Where special advisers have failed to understand this, there has been a very heavy price to pay.  Gordon Brown was forced to get rid of Charlie Whelan when his activities became a running source of damaging coverage.  Both Jo Moore and Stephen Byers ended up losing their jobs.


These myths have give rise to a number of erroneous suggestions for how the special adviser system should be revised.

1.  Special advisers should be policy experts rather than political fixers

Of course special advisers have to have a good understanding of the issues they deal with.  But the departments are already full of policy specialists and there is little to be gained by adding to their number.

Special advisers should mostly be generalists, valued for their political judgement rather than their detailed knowledge of policy substance.

2.  Special advisers should be employed and paid by the governing party

Wicks considered this idea and sensibly decided to reject it.  Firstly, political parties, as things stand, couldn't afford them and civil servants would once again run the risk of being compromised by the need to handle politically sensitive issues.

Secondly, as outsiders, they either wouldn't be able to see departmental paperwork that is essential for them to do their job, or they would be able to see it and would be beyond the normal disciplinary procedures if they abused that access.

3.  Special advisers should be accountable to Select Committees

This would certainly be justified in the exceptional cases where special advisers have been give executive authority (now only Jonathan Powell).  Those who make decisions should always be accountable for them.  In every other circumstance it is quite unnecessary.

Whenever a Minister accepts the advice of a special adviser it automatically becomes his or her policy and they become accountable for it in the normal way.  It would not profit anyone for Select Committees to scrutinise advice that had been rejected.

4.  Special advisers should have to pass the civil service exam

I passed the exams myself several years ago and don't feel that it made me better qualified than any other special adviser.

In any event, special advisers are meant to complement the advise of civil servants, not duplicate it.  They need very different qualities and a rather different mindset in order to generate a bit of creative tension.

In the final analysis, the qualities of a good special adviser are in the eye of the beholder - in this case the Minister.  In this I agree very strongly with the Wicks committee's view that "defining characteristic of special advisers is their personal appointment".

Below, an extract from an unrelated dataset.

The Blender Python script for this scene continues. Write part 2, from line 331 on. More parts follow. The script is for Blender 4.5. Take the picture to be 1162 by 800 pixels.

Welcome the recommendations of the Wicks committee - very balanced and fair report.  Two slight reservations -

Firstly, it is unfortunate that the Committee's suggestion that special advisers should be prevented by statute from behaving illegally or improperly interfering in civil service matters created the impression among some people that such behaviour was currently the norm.  It is not.

Secondly, I agree with the need to cap numbers, but this must be broken down into allocations for No 10 and departments.  Without this, Downing Street would insist on a disproportionate share of the total, thus increasing the risk of centralisation.


The 'moral panic' over special advisers highlights some of the least attractive features of contemporary British political debate:

-  The obsession with personality based narratives - politics as soap opera.

-  The fact that the British political debate remains constitutionally illiterate.

It is a distraction from the real issue of how to develop a constitutional settlement with effective checks ands balances.  Special advisers are, I would submit, a small and rather trivial detail of that debate.